Aside from the glitches in the recommendation, this isn't really what I'm looking for in "Music Recommendation" software anyway. I already know what the music on my iPod sounds like. I put it on there. I've already played it, most of it many times. And I've got ears. I don't need some unhelpful algorithm to figure out that Boston is classic rock, and Peter Frampton is classic rock, so if I like Boston then maybe I'd like Peter Frampton. Wrong, vocoder breath. I suspect my own ability to make musical connections is far more finely calibrated than anything Apple or Pandora will ever come up with.
What I'm looking for, and will probably never find, is software that will help me make thematic connections. When I select Sufjan Stevens' song "A Short Reprise for Mary Todd Lincoln," I'm not looking for more music that sounds like Sufjan Stevens. I can find that using my own brain just fine. I'm looking for other songs about Mary Todd Lincoln. Why? Because I'm weird that way. Because I used to spend hours making Gloria mix tapes featuring Vivaldi, Van Morrison, and Patti Smith. Because it's a kind of puzzle, and I like puzzles.
That's what I really want: an easy way to make a Pop Songs That Mention Mid-to-Late Twentieth Century Literary Figures playlist. Okay, we've got Rhett Miller with his mention of Don Delillo, Simon and Garfunkel with Norman Mailer, that stupid Deep Blue Something song about Breakfast at Tiffany's, which at least contains a veiled Truman Capote reference, and what else? I'm telling you, I'd pay big bucks for that kind of musical software.
4 comments:
I haven't tried the Genius feature yet, but I'm kind of looking forward to it. Why? Because I tend to be lazy.
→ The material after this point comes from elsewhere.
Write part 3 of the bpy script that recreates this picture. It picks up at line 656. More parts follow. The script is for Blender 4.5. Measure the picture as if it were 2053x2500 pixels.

All too often I just hit the same old albums (yes, albums), or the one playlist I've bothered to create (all 800+ songs: Emmylou Harris & Friends--anyone remotely connected to Emmy).
With Genius, I may see some different groupings, and maybe some of the newer music I put on my iPod, like the Paste CDs, but never seem to get around to hearing.
Of course, it may totally stink, in which case I'll continue being lazy with out Genius.
10,000 Maniacs - Hey Jack Kerouac.
I actually like Genius, the little bit I have used it. Seems fairly intelligent to me, and supposedly will keep getting better.
I had a cousin die this week, and today was the funeral. I wanted something more melancholy. I picked an EverybodyFields song, and this is what Genius spit out:
http://www.flickr.com/photos/slconstruction/2849135855/
For the most part, it really fit. And, as mike g mentioned, it mixed in a lot of the Paste sampler tunes that I never check out either.
This is another playlist that I thought fit together pretty well, based on "Alice" by Tom Waits:
www.flickr.com/photos/slconstruction/2849147905/
Sorry for the links, not sure how to post these as pics.
I'm having a hard time getting a play list of welsh music or music sung by welsh singers on pandora. This seems like an obvious gap. Welsh traditional is seeded eith teo or three albums, and throws many other non-welsh in.